The role of carbon on the electrical properties of polycrystalline Si_1-yC_y and Si_0.82-yGe_0.18C_y films

A comparison is made of the electrical effects of carbon in n- and p-type in situ doped polycrystalline Si_1-yC_y and Si_0.82-yGe_0.18C_y layers. Values of resistivity as a function of temperature, effective carrier concentration and Hall mobility are reported. The n-type polycrystalline Si_1-yC_y and Si_0.82-yGe_0.18C_y films show dramatic increases in resistivity with carbon content, rising from 0.044 Ω cm to 450 Ω cm (0 and 0.8% C) and 0.01 Ω cm to 2.4 Ω cm (0 and 0.6% C), respectively.
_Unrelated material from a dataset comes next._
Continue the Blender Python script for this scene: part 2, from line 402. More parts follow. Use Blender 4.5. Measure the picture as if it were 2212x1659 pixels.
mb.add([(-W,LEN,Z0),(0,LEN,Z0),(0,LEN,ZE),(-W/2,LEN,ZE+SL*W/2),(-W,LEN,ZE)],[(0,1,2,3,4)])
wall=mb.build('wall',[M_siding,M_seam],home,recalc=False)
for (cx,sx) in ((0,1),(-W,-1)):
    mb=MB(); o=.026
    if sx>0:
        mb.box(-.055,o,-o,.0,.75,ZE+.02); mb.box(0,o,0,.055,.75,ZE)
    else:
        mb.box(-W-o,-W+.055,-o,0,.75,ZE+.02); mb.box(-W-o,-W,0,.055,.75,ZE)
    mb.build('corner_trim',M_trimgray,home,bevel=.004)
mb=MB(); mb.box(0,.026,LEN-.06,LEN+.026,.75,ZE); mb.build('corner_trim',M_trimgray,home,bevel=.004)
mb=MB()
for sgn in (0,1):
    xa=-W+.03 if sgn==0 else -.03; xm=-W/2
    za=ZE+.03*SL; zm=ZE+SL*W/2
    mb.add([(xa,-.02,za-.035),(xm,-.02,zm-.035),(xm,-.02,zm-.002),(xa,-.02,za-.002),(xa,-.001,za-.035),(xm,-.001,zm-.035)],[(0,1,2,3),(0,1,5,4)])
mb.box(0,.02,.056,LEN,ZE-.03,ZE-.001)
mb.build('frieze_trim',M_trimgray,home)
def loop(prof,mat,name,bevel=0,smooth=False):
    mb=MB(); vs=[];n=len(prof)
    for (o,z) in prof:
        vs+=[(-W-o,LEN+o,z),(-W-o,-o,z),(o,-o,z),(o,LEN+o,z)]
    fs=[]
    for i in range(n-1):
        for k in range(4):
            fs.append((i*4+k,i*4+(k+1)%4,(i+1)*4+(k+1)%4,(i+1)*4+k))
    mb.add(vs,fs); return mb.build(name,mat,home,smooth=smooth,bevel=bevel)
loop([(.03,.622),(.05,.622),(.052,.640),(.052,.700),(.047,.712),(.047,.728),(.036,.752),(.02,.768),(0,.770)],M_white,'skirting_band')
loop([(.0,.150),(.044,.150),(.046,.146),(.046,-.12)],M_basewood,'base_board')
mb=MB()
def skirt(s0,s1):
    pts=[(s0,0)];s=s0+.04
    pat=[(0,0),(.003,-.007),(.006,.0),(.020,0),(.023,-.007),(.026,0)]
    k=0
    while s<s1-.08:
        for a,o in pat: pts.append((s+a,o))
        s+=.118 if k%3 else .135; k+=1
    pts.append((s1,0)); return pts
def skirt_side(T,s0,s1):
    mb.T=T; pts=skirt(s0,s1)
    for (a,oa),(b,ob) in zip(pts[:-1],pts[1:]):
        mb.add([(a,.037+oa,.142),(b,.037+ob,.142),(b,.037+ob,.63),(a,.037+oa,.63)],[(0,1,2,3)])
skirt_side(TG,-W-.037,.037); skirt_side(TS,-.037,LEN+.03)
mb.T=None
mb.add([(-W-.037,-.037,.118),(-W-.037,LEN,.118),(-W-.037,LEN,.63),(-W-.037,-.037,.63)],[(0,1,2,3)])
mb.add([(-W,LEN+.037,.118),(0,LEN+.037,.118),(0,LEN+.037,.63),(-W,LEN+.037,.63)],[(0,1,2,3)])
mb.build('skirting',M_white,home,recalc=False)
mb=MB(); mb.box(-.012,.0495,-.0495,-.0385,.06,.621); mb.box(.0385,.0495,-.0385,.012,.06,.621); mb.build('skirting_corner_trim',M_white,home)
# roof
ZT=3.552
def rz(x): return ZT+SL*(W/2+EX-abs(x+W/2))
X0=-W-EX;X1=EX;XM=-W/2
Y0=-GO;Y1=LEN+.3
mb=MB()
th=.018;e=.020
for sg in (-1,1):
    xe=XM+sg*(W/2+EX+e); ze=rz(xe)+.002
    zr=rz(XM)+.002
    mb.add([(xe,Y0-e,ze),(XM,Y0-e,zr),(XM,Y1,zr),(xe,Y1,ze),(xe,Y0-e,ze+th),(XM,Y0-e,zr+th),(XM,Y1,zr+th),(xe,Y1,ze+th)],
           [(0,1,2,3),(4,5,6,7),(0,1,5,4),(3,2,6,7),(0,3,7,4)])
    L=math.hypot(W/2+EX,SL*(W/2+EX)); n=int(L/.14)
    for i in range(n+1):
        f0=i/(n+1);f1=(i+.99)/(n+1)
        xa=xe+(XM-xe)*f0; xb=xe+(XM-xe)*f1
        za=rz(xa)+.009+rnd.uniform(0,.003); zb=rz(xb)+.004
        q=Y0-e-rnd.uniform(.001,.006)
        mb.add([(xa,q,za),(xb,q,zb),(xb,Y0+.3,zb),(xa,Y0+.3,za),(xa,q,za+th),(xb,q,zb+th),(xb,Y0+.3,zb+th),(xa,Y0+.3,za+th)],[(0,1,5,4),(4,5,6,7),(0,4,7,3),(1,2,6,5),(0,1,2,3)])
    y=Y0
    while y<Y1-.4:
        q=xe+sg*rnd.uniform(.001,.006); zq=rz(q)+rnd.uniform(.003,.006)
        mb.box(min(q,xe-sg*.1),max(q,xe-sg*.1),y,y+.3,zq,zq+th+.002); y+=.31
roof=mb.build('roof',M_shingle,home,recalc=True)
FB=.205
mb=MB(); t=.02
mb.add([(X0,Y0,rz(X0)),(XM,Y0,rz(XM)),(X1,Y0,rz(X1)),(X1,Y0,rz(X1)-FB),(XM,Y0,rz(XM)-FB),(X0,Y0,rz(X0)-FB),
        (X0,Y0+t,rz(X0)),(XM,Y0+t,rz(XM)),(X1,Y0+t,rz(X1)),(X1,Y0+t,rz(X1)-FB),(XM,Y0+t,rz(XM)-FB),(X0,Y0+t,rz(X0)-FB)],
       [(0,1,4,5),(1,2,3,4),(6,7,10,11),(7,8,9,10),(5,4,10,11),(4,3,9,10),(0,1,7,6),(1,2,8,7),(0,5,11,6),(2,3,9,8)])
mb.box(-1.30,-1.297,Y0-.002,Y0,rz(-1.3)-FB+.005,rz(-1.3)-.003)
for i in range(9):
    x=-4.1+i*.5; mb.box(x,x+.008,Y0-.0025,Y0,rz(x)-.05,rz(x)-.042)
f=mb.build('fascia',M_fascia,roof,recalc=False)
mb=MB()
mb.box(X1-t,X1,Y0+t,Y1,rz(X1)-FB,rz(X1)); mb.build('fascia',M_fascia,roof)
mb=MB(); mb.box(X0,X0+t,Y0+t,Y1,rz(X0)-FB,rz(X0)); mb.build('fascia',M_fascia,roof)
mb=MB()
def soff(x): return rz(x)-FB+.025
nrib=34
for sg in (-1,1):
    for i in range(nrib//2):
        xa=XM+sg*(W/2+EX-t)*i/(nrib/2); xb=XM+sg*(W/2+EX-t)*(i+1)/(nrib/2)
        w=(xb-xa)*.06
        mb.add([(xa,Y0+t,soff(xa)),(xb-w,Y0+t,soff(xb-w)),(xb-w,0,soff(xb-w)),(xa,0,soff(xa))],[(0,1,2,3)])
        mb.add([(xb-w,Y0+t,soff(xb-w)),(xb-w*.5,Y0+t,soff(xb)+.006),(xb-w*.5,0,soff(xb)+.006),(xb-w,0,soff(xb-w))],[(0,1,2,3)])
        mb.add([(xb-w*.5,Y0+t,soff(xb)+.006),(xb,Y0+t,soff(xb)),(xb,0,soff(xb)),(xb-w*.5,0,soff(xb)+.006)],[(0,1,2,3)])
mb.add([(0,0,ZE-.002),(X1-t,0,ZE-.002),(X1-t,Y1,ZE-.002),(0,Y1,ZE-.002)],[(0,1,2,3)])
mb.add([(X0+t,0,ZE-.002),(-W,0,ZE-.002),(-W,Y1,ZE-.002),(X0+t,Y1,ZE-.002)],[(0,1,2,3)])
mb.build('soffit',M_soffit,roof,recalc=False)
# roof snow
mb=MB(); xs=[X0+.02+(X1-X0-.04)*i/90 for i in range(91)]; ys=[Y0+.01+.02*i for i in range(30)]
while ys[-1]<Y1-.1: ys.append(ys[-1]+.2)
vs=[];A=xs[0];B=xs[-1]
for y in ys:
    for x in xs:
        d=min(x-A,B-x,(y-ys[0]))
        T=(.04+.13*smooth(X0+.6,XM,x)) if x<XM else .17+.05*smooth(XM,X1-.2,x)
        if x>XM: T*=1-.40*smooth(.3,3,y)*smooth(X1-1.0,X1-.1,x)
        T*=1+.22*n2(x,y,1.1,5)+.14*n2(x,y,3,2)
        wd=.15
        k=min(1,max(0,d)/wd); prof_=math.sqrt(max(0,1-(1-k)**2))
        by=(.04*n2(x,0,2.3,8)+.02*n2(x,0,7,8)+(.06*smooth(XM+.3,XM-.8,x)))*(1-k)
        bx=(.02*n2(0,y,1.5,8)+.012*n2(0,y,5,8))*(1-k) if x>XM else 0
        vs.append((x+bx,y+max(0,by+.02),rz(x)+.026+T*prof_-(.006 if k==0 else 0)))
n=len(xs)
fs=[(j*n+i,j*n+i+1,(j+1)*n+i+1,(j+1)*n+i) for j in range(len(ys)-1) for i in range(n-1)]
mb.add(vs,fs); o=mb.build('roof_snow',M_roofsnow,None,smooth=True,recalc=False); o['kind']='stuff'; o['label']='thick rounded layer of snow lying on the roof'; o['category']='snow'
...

In contrast, the increase in B-doped films is much less severe, rising from 0.001 Ω cm to 0.939 Ω cm (0 and 7.9% C) and 0.003 Ω cm to 0.015 Ω cm (0 and 4% C) for the Si_1-yC_y and Si_0.82-yGe_0.18C_y layers, respectively. The grain boundary energy barrier, determined from the temperature dependence of the resistivity, is found to vary as the square of the C content in the n-type polycrystalline Si_1-yC_y and Si_0.82-yGe_0.18C_y layers, but linearly in the p-type Si_1-yC_y layers. The square law dependence seen in the n-type layers for C contents up to 0.9% is explained by an increase in the grain boundary trap density due to the presence of carbon, whereas- the linear relationship seen in the p-type layers for C contents between 2% and 8% is explained by a shift in the grain boundary trap energy toward the valence band. Finally, lower values of grain boundary energy barrier are obtained in p-type Si_0.82-yGe_0.18C_y layers with a C content of 4% than in equivalent Si_1-yC_y layers, which could be explained by a larger shift in trap energy toward the valence band. © 2001 American Institute of Physics.